Things got stranger when a phone call came in from a radio station in Detroit, keen to discover why the Tour de France was in Yorkshire. And, indeed, where Yorkshire is. Harrogate at that point seemed a long way off, but an hour or so’s queuing led to standing room only on the train and eventually safe arrival at the Salle de Presse in Harrogate’s Conference Centre.

After that, it was relatively plain sailing: watch a bit of the race on tv; gasp – along with the rest of the media – at the size of the throng lining the Cote de Buttertubs; battle through the vast crowd, 10 deep, to the media area at the finishline, which – naturally – was on the other side of the road, interview a few riders; wave to the Duchess of Cambridge (she waved back) and head home.

After Marcel Kittel took the yellow jersey by winning a frantic sprint finish, the first order of business for The Yorkshire Post was a word with defending champion Chris Froome at the Team Sky bus.

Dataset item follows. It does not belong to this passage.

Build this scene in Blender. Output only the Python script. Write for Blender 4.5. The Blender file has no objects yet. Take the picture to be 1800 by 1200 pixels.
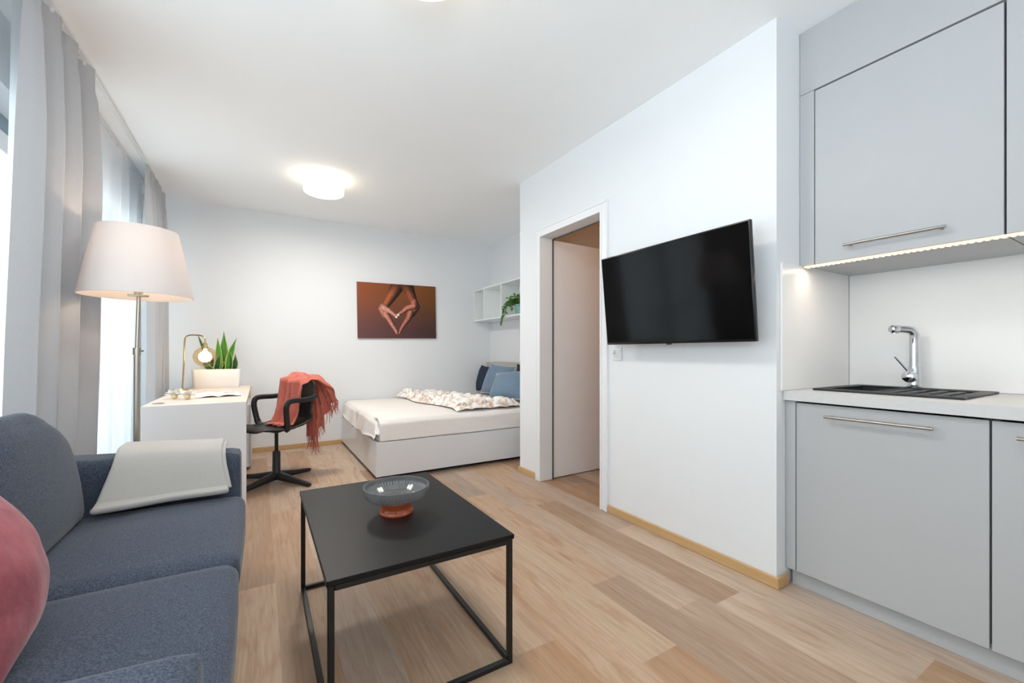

Froome is one of the good guys and experienced enough not to be fazed by being the centre of a media scrum after four hours and 45 minutes in the saddle. He is always value for a quote and was clearly staggered by – and appreciative of – the number of people who had turned out at roadside.

The English media had been hoping to report on a victory for Mark Cavendish, whose mum lives in Harrogate. His crash during the final sprint was a disappointing end to the day. Cavendish is not always the easiest interview subject, but was willing to talk ahead of stage two from York to Sheffield.

The peloton, rolling out in front of packed grandstands at York Racecourse, was still buzzing at the warmth of the previous day’s welcome, though there was also concern naive spectators were putting the riders and themselves at risk by stepping out into the road to take pictures.

I witnessed what was very nearly a nasty accident when a fan walked into the middle of the road for a selfie after the last rider had passed, completely oblivious to the caravan of vehicles following on.

That stage was won by Italy’s Vincenzo Nibali, who took the yellow jersey and went on to wear it on the Champs-Elysees in Paris three weeks later. He probably has fond memories of those two days in Yorkshire, but mine are fonder!